Do You Know Where You Make Your Profits?

November 4th, 2017

The reality is that many businesses don’t have a good grasp on where they are making their profits. You wouldn’t think this would be the case, but 60 to 70 percent of CEOs are wrong most of the time when it comes to knowing the source of their greatest profits.

Why and how does this happen? Here are the top four reasons:

  1. Firefighting takes top priority. Being too deep in the forest makes it tough for managers to see the trees.
  2. People do what they like. Human nature means that business owners and managers tend to favor the area of the business they like and know the best.
  3. They’re making money. Many companies that don’t know where they’re making money are still profitable businesses. If businesses are making enough money to support their lifestyles and paying employees, being the most profitable business isn’t necessarily a top priority.
  4. Some of the value is hidden. Inventory and materials need to be tracked and costs need to be correctly allocated to product lines. When you visit the warehouse, you shouldn’t just see goods and materials, you should see cash.

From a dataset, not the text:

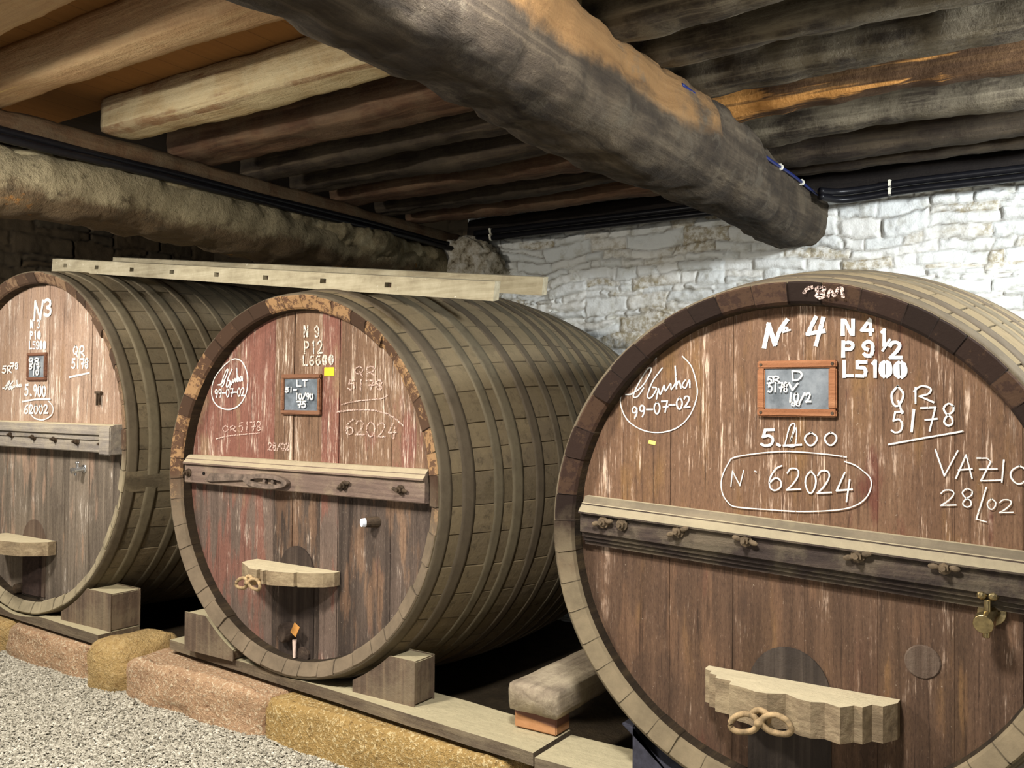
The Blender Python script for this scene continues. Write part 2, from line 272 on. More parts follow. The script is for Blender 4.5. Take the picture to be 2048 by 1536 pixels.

Knowing how your business functions and where profits are earned is critical. Here are some things you can do to better understand your business:

  1. Don’t be afraid to ask questions, especially when there is the potential to improve profitability and the business.
  2. Get outside your comfort zone and be willing to explore alternatives, it could pay big dividends.
  3. Challenge yourself to go beyond traditional ways of solving problems

Many times, making improvements is a matter of changing your mindset. Rather than be satisfied with status quo, be proactive about improving profitability. Here are some ideas:

  1. Benchmark against competitors and perform a serious, metric-based analysis. You may have an idea on how you are creating profit, but do you know what the competition is doing? What is the competition doing differently and what can you change?
  2. Get the numbers. Get the facts and the numbers. Track everything and do it consistently. Measure, and measure again.
  3. Talk to employees. Most people don’t really tell you where you are making money. You’ll find that digging in with deeper analysis can really pay off.

The bottom line is understanding where true profits are made and is the key. Improving productivity, performance, and effectiveness should be an ongoing process that is consistently applied. You’ll find that focusing on the key things that drive your profits will result in creating a competitive advantage that is real and sustainable.